In the centre of Hargeisa, the capital of the self-proclaimed state of Somaliland, a Soviet-era MiG jet sits atop a brightly painted plinth. Its squat, deadly body is a reminder of the destruction dictator Mohamed Siad Barre ordered visited upon the city as Somaliland fought for independence from Somalia in the 1980s. But beyond the memento of the bloody past, the scaffold-bristling skeleton of a multi-storey building rises into clear blue skies that once rained bombs.
The building - the new headquarters of Dahabshiil, a booming money-transfer company handling hundreds of millions of dollars in remittances from the diaspora - symbolises a brighter future and shows why the international community is taking increasing notice of Somaliland's efforts.
Somaliland declared independence in 1991 when Barre was ousted. Since then, it has rebuilt Hargeisa and recast itself as a bastion of stability and democracy. It is a stark contrast to the rest of Somalia, where insurgents lay siege to the latest ineffective government in the south and pirates based in the breakaway region of Puntland terrorise international shipping in the Gulf of Aden.
Just a few months ago, Somaliland held a presidential poll international observers deemed credible - a feat regional states such as Rwanda and Ethiopia couldn't pull off. Ahmed Mohamed Silanyo, the new president, slashed his cabinet and filled key posts with Western-educated technocrats. In response, dozens of representatives from the United Nations, European Union and the World Bank trundled through Hargeisa in a dusty convoy last week to discuss development with the new administration.
The UN estimates Somaliland receives close to 100 million dollars each year in aid - almost a third of what goes into Somalia and twice the budget of the Somaliland government. Marc Bowden, the UN's Resident and Humanitarian Co-ordinator for Somalia, believes this could double next year. "As people see the capacity and opportunity, I'm sure funding will increase," he said.
The United States, which recently announced it will work more closely with Somaliland and Puntland, put 7 million dollars into Somaliland in 2009 through its aid wing USAID. By the end of this year that figure will have almost quadrupled. Washington, concerned about the terrorism threat, has focused its support for Somalia on the Transitional Federal Government in the war-wracked capital Mogadishu.
The conflict, which has killed over 21,000 people and displaced over a million people since early 2007, has only intensified. The al- Qaeda-linked group al-Shabaab and its allies now control much of south and central Somalia. Somaliland insists that, if supported, it can serve as a buttress against radical Islamism and fight piracy.
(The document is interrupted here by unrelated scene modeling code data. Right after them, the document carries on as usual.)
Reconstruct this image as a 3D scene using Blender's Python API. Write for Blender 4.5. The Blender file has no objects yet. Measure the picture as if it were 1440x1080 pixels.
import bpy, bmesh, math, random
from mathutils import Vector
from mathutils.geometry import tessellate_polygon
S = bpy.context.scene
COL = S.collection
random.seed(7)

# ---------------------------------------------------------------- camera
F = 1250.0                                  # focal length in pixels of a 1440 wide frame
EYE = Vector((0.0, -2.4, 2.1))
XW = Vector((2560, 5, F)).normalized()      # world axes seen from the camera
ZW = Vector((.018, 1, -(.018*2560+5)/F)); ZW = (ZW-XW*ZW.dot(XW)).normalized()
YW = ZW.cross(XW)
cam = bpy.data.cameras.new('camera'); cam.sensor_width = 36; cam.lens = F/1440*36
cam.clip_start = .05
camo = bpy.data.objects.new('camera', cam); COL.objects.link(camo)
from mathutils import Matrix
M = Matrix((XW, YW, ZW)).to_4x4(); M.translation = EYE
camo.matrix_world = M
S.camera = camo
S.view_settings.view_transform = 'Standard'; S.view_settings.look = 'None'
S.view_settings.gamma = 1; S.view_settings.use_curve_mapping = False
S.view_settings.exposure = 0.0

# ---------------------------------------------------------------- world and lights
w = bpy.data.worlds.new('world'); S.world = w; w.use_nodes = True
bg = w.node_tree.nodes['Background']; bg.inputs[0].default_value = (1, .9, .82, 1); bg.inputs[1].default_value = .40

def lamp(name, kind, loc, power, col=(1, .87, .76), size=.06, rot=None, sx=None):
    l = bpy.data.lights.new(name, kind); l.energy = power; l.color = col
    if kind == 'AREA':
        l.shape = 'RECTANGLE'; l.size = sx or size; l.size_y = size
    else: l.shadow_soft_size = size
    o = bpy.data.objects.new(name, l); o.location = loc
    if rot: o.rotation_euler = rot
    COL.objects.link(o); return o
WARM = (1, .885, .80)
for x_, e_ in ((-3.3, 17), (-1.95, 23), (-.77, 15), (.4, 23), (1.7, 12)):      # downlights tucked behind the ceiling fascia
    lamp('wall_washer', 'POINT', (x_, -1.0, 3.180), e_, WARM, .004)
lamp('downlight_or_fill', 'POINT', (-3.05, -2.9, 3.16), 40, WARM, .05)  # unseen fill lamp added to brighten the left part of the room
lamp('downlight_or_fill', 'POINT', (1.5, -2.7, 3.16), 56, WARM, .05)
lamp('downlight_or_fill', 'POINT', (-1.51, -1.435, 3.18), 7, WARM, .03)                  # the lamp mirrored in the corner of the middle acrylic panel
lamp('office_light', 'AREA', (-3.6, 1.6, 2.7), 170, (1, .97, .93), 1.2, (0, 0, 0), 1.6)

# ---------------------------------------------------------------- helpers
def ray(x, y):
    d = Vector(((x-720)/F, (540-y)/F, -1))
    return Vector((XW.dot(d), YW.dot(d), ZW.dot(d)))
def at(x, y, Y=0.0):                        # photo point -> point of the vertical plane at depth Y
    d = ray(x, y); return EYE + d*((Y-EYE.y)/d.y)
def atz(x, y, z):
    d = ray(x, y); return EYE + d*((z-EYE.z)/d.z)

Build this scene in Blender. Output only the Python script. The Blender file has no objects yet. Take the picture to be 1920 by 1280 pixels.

Minister of Mining, Energy and Water Resources Hussein Abdi Dualeh, a Somali-American, believes the new US approach shows the message is getting across.
"The US has for some time been wasting money on ... Mogadishu," he said. "I think they realised ... aid we get here will not be torn up by shrapnel." Washington may be impressed by Somaliland's efforts, but al- Shabaab is not. It killed around two dozen people in suicide bomb attacks in Hargeisa in October 2008. Today, concrete barriers shield hotels and government offices from car bombs and dozens of police toting automatic weapons protected the visiting delegation.
Although donors are upping their funding, there is a limit to what they can do while Somaliland remains unrecognised. Much of the World Bank's funding mechanisms are out of reach due to Somalia's massive debt, bilateral relations are not possible and getting insurance and guarantees for exports is an uphill battle.
"The main problem is the recognition," said Guelleh Osman Guelleh, who runs a business exporting Frankincense and Myrrh to France. "It`s a big disadvantage being placed in the same bracket as the rest of Somalia." Somalilanders believe they should be recognised given the former British protectorate was briefly independent in 1960, before joining with Italian Somaliland to form Somalia - a decision they still regret.
"That other African states would then declare independence is used as an excuse, but Somaliland has been a nation state before," said Foreign Minister Mohamed Abdullahi Omar. Somaliland`s economy is dominated by livestock - the port of Berbera exports the largest number of livestock through a single port in the world - and diversification is seen as crucial.
Aid officials say developing the Berbera transport corridor to Ethiopia would boost the economy, while the private sector - thriving in telecommunications and money transfer - has significant promise. According to Dualeh, huge deposits of oil, gas and minerals are waiting to be exploited once issues of concessions handed out to foreign companies under the Barre regime are resolved. Despite this promise, there is a long way to go.
In Hargeisa, mansions built by returning diaspora sit cheek-by-jowl with makeshift huts housing displaced people. Rubbish litters the side of roads that are little more than compacted sand. Somaliland faces huge unemployment, poverty, cyclical drought and a widespread debilitating addiction to the narcotic Khat leaf. Yet many believe that given the right backing, the self-proclaimed state of 3.5 million people could disprove the notion that Somalia - which routinely tops the list of the world`s failed states - is beyond help.